C'est donc dans un contexte européen que s'inscrit l'évolution allemande et Gerhard Schröder ne s'y est pas trompé en changeant d'inflexion. Alors qu'au coeur de la campagne électorale il s'était fait le héraut d'un deutscher Weg, d'une prétendue voie allemande, c'est maintenant à la souveraineté de l'Europe qu'il en appelle. Le gouvernement allemand n'a de cesse de sortir de l'isolement dans lequel il s'était enferré avec son non inconditionnel. C'est ainsi que s'expliquent, bien sûr, les retrouvailles avec Paris. Mais après l'idylle des premiers mois de l'année et la brouille qui oppose, en Europe, les atlantistes aux européanistes, Schröder multiplie les ouvertures en direction de Tony Blair. Faut-il voir dans cette politique tous azimuts une volonté de compromis ou un de ces revirements caractéristiques du gouvernement actuel ?
Une chose est sûre, c'est que le gouvernement allemand – tout gouvernement allemand – ne supportera pas longtemps d'être un junior partner de la France dans une relation déséquilibrée où Berlin serait en position de faiblesse. Il pourra choisir soit d'approfondir sa coopération avec Paris sur une véritable base d'intégration, comme l'y convie Christoph Bertram, directeur d'un des principaux think tanks allemands, et François Heisbourg, soit de se défaire d'une embrassade trop étouffante qu'il ne sait pas gérer en multipliant les partenaires. Même si le 29 avril, lors de la réunion avec la Belgique et le Luxembourg sur la défense, Berlin s'est rallié à la proposition française de créer une cellule de planification autonome, c'est sans grand enthousiasme et... au prix d'une ambiguïté : le texte français prévoit la création d'un quartier général là où le texte allemand ne voit qu'un organe beaucoup plus modeste, chargé d'opérations tactiques.

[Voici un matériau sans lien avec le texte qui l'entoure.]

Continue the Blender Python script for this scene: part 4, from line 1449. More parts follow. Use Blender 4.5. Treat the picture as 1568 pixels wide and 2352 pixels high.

En outre, la diplomatie allemande voudra certainement se rapprocher des petits pays dont l'Allemagne est traditionnellement un interlocuteur privilégié mais qu'elle a singulièrement délaissés en se rapprochant de la France et en paraissant souscrire aux reproches aigres que Jacques Chirac formulait à l'encontre des «sales gamins» d'Europe de l'Est. Certes, en déclinant brusquement l'offre du gouvernement polonais qui suggérait cette semaine que le corps polono-germano-danois intervienne en Irak, sous direction polonaise, le ministre allemand de la Défense a jeté de l'huile sur le feu. Toujours est-il que l'Allemagne ne peut se payer le luxe de s'aliéner la Pologne.
Il n'en demeure pas moins que le chancelier allemand est une fois de plus brouillon, sans feuille de route claire et le non à la guerre d'Irak ou la volonté de s'émanciper ne suffisent pas à faire une politique. Depuis qu'il est arrivé au pouvoir en 1998, Gerhard Schröder a su parfois leurrer électeurs et analystes en faisant ainsi croire qu'il souhaitait faire de l'Allemagne une grande puissance, eine grosse Macht, sans toutefois se donner les moyens de cette politique à l'exception de quelques vrais succès diplomatiques, du pacte de stabilité pour les Balkans à l'Afghanistan, qui sont d'abord à mettre au compte du ministère des Affaires étrangères et de son patron. Mais s'agissant d'une politique de puissance, annoncée en début de mandat, ou d'émancipation, on attend des clarifications.
Anne-Marie Le Gloannec
Chercheuse au Ceri, à la Fondation nationale des sciences politiques (Paris) et au Centre Marc-Bloch (Berlin).